First, look into the events of the comet Shoemaker-Levy 9. On its first pass by Jupiter, this large comet broke apart (calved) into 21 separate, large fragments that traveled in a line (rather like a string of pearls) for another long orbit. Then they returned to Jupiter, and, over three days in 1994, every one of them struck the surface of the gas giant. One location was struck three times, each time one Jovian day apart. The fireballs from these events were so large, the explosions peeked over the back side of the planet and gave us a ringside seat to the magnitude of such a collision. The destruction was so profound it left Earth-sized scorch marks on the upper atmosphere of the supergiant. One comet, 21 impacts. And S-L 9 wasn't much bigger than the rock that hit Earth 65.5 MYA. Multiple impacts are not only plausible, we've witnessed them occur.

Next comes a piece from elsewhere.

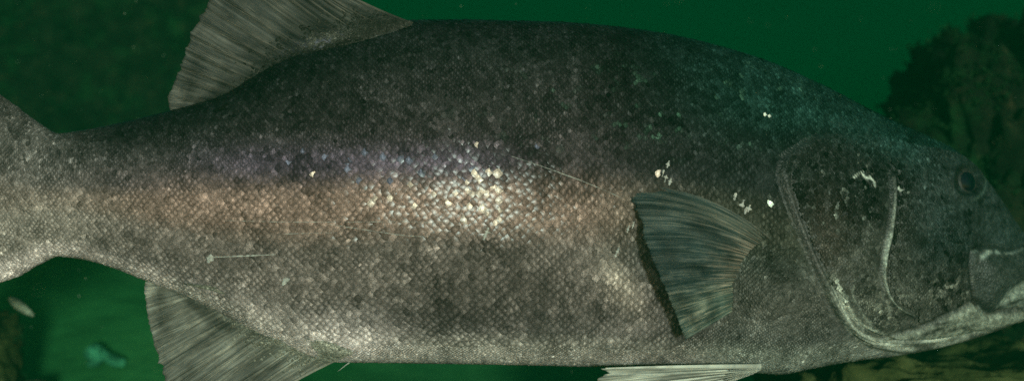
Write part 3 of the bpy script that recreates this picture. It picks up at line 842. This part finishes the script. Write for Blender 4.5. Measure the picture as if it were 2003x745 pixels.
def make_fin(name, base, tip, depth, mat, ray_mat, n_rays, amp=.003, bow=0.0, pig=None, rag=.012, seed=1, ray_r=.0022, s_rays=None, label=None, th=.0022, root=0.0, root_col=(.04, .04, .035)):
    """base/tip: photo outlines from leading to trailing ray; depth(s,t,u,v)-> y of the mid sheet"""
    NS, NT = n_rays * 8 + 1, 44
    B = polycurve(base, NS); T = polycurve(tip, NS)
    s = np.linspace(0, 1, NS); t = np.linspace(0, 1, NT)
    r = np.random.default_rng(seed)
    scal = -rag * .6 * np.abs(np.sin(np.pi * s * n_rays)) ** 1.0 + np.interp(s, np.linspace(0, 1, n_rays * 2 + 1), r.normal(0, rag * .5, n_rays * 2 + 1)) + r.normal(0, rag * .3, NS)
    S, Tt = np.meshgrid(s, t, indexing='ij')
    Te = Tt * (1 + (scal * 1.0)[:, None] * sstep(.5, 1, Tt))
    def pos(S_, T_, yoff=0.0):
        b = np.stack([np.interp(S_, s, B[:, k]) for k in (0, 1)], -1); q = np.stack([np.interp(S_, s, T[:, k]) for k in (0, 1)], -1)
        w = b + (q - b) * T_[..., None]
        perp = np.stack([-(q - b)[..., 1], (q - b)[..., 0]], -1)
        w = w + perp * ((bow(S_) if callable(bow) else bow) * T_ * (1 - T_))[..., None]
        y = depth(S_, T_, w[..., 0], w[..., 1]) + yoff
        return at(w[..., 0], w[..., 1], y), w
    wob = np.interp(s, np.linspace(0, 1, n_rays + 1), np.r_[0, r.normal(0, .16 / n_rays, n_rays - 1), 0])
    B0, T0 = B.copy(), T.copy()
    B = np.stack([np.interp(s + wob, s, B0[:, k]) for k in (0, 1)], -1); T = np.stack([np.interp(s + wob * 1.6, s, T0[:, k]) for k in (0, 1)], -1)
    ridge = amp * (np.cos(2 * np.pi * S * n_rays)) * sstep(.0, .2, Tt) * (1 - .3 * Tt) + amp * .5 * np.cos(4 * np.pi * S * n_rays) * sstep(.4, .6, Tt)
    thick = th * (1.15 - Tt) + root * np.exp(-(Tt / .22) ** 2)
    ridge = ridge * (1 - np.exp(-(Tt / .25) ** 2) * (root > 0))
    front, W = pos(S, Te, -ridge - thick)
    back, _ = pos(S, Te, -ridge + thick)
    n = NS * NT
    F = [grid_faces(NS, NT), grid_faces(NS, NT)[:, ::-1] + n]
    ring = np.concatenate([np.arange(NT), np.arange(1, NS) * NT + NT - 1, (NS - 1) * NT + np.arange(NT - 2, -1, -1), np.arange(NS - 2, 0, -1) * NT])
    r2 = np.roll(ring, -1)
    F.append(np.stack([ring, r2, r2 + n, ring + n], -1)[:, ::-1])
    V = np.concatenate([front.reshape(-1, 3), back.reshape(-1, 3)])
    me = mesh_np(name, V, np.vstack(F), mat)
    uv = np.stack([S, Te], -1).reshape(-1, 2); fan_uv(me, np.vstack([uv, uv]))
    pc = np.ones((n, 3)) if pig is None else pig(S, Te, W[..., 0], W[..., 1]).reshape(-1, 3)
    set_col(me, np.vstack([pc, pc]), 'pig')
    o = put(bpy.data.objects.new(name, me), parent=FISH)
    if label: o['label'] = label
    if root > 0:            # small scales creep up the fleshy root
        N = 2600
        si = r.uniform(0, 1, N) * (NS - 1.01); ti = np.abs(r.normal(0, .13, N)); ti = np.clip(ti, .01, .5) * (NT - 1.01)
        i0 = si.astype(int); j0 = ti.astype(int)
        p0 = front[i0, j0]; ds = front[i0 + 1, j0] - p0; dt = front[i0, j0 + 1] - p0
        nn_ = np.cross(ds, dt); nn_ /= np.linalg.norm(nn_, axis=1, keepdims=True) + 1e-9; nn_ *= -np.sign(nn_[:, 1:2])
        tt0 = dt / (np.linalg.norm(dt, axis=1, keepdims=True) + 1e-9); sd0 = np.cross(nn_, tt0)
        p0 = p0 + ds * (si - i0)[:, None] + dt * (ti - j0)[:, None]
        z = r.uniform(.0055, .0085, N)
        Vs = p0[:, None] + ST_V[None, :, 0, None] * z[:, None, None] * tt0[:, None] + ST_V[None, :, 1, None] * .6 * z[:, None, None] * sd0[:, None] + (ST_V[None, :, 2, None] * z[:, None, None] - .0002) * nn_[:, None]
        ms = mesh_np('root_scales', Vs.reshape(-1, 3), (ST_F[None] + (np.arange(N) * len(ST_V))[:, None, None]).reshape(-1, 4), M_SCALE)
        ua, va = to_px(p0)
        cs = np.array(root_col) * np.exp(r.normal(0, .3, N))[:, None] * (pig(S, Te, W[..., 0], W[..., 1])[i0, j0].mean(1, keepdims=True))
        set_col(ms, np.repeat(cs, len(ST_V), 0)); set_vec(ms, np.concatenate([np.tile(ST_L, (N, 1)), np.full((N * len(ST_V), 1), .4)], 1), 'loc')
        put(bpy.data.objects.new('root_scales', ms), kind='stuff', parent=o)
    # rays: each a tapering stem that forks towards the rim
    for kx in range(n_rays + 1):
        s0 = kx / n_rays; V = []; Fr = []
        UVr = []
        forks = (0,) if kx in (0,) else (-1, -.35, .35, 1)
        L = 1 + np.interp(s0, s, scal)
        for fk in forks:
            m = 16; tt = np.linspace(.01, .97, m) * L
            ds = fk * .32 / n_rays * sstep(.25, 1.05, tt)
            if abs(fk) < .5: ds = fk * .9 * .32 / n_rays * sstep(.55, 1.05, tt) + np.sign(fk) * .10 / n_rays * sstep(.25, 1.05, tt)
            ss = np.clip(s0 + ds, 0, 1)
            rd = amp * np.cos(2 * np.pi * ss * n_rays) * sstep(.0, .2, tt) * (1 - .3 * tt) + amp * .5 * np.cos(4 * np.pi * ss * n_rays) * sstep(.4, .6, tt)
            rd = rd * (1 - np.exp(-(tt / .25) ** 2) * (root > 0))
            P, _ = pos(ss, tt, -rd - th * (1.15 - tt) - root * np.exp(-(tt / .22) ** 2) - .0003)
            d = np.gradient(P, axis=0); d /= np.linalg.norm(d, axis=1, keepdims=True)
            q = np.cross(d, np.array([0, 1., 0])); q /= np.linalg.norm(q, axis=1, keepdims=True) + 1e-9
            rr = ray_r * (1.0 - .72 * np.linspace(0, 1, m)) * (1.5 if kx == 0 else .62)
            k0 = len(V)
            for i in range(m):
                for (cx, cy) in ((-1, .2), (0, -.55), (1, .2)):
                    V.append(P[i] + q[i] * cx * rr[i] + np.array([0, cy * rr[i], 0])); UVr.append((ss[i], tt[i]))
            Fr.append(grid_faces(m, 3) + k0)
        mr = mesh_np('fin_ray', V, np.vstack(Fr), ray_mat)
        fan_uv(mr, np.array(UVr)); 
        uvw = np.array(UVr)
        if pig is None: set_col(mr, np.ones((len(V), 3)), 'pig')
        else:
            _, W2 = pos(uvw[:, 0], uvw[:, 1]); set_col(mr, pig(uvw[:, 0], uvw[:, 1], W2[:, 0], W2[:, 1]), 'pig')
        put(bpy.data.objects.new('fin_ray', mr), parent=o)
    return o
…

Second, there are several interesting features about the region in western India that Dr. Chatterjee is interested in. The Deccan Traps is a massive field of volcanic material erupted from a supervolcano over a period of 30000 years, about the same time postulated for the asteroid impact. The output of this volcanic complex is some half million cubic kilometers of flood basalts, a scale of eruption that has not occurred in several million years and would be a globe-changing event no matter what the cause. Structures within these flood basalts suggested initially to Dr. Chatterjee that these were an "antipodal response" to the Chicxulub impact--essentially the shockwaves of the impact radiated around the crust to converge on the antipodal point of the planet and disrupt the crust there. Now, evidently, he has some thoughts on the site as a second impact.
There are a few details I hope will be more thoroughly addressed as the hypothesis develops. Lava cools at the surface relatively rapidly and therefore usually provides a good substrate for radiometric analysis; it surprises me that we have no more rigorously constrained dates for the eruptive event (60-68 MYA is very general). Impact debris scatters in wide aprons around the crater and typically include iridium-enriched minerals, shocked quartz grains, and tsunami deposits, and I would interested to find some of these around the Indian Ocean perimeter. The crater itself presumably punched a hole through the crust into the mantle; because of continental drift, India is no longer where it was then, but the mantle underneath may have been perturbed enough to retain a magnetic or density anomaly (much like the one under the Chicxulub crater) which could be measured. Dr. Chatterjee has a history of producing interesting ideas; as with those before this one, I'll be interested to see further research.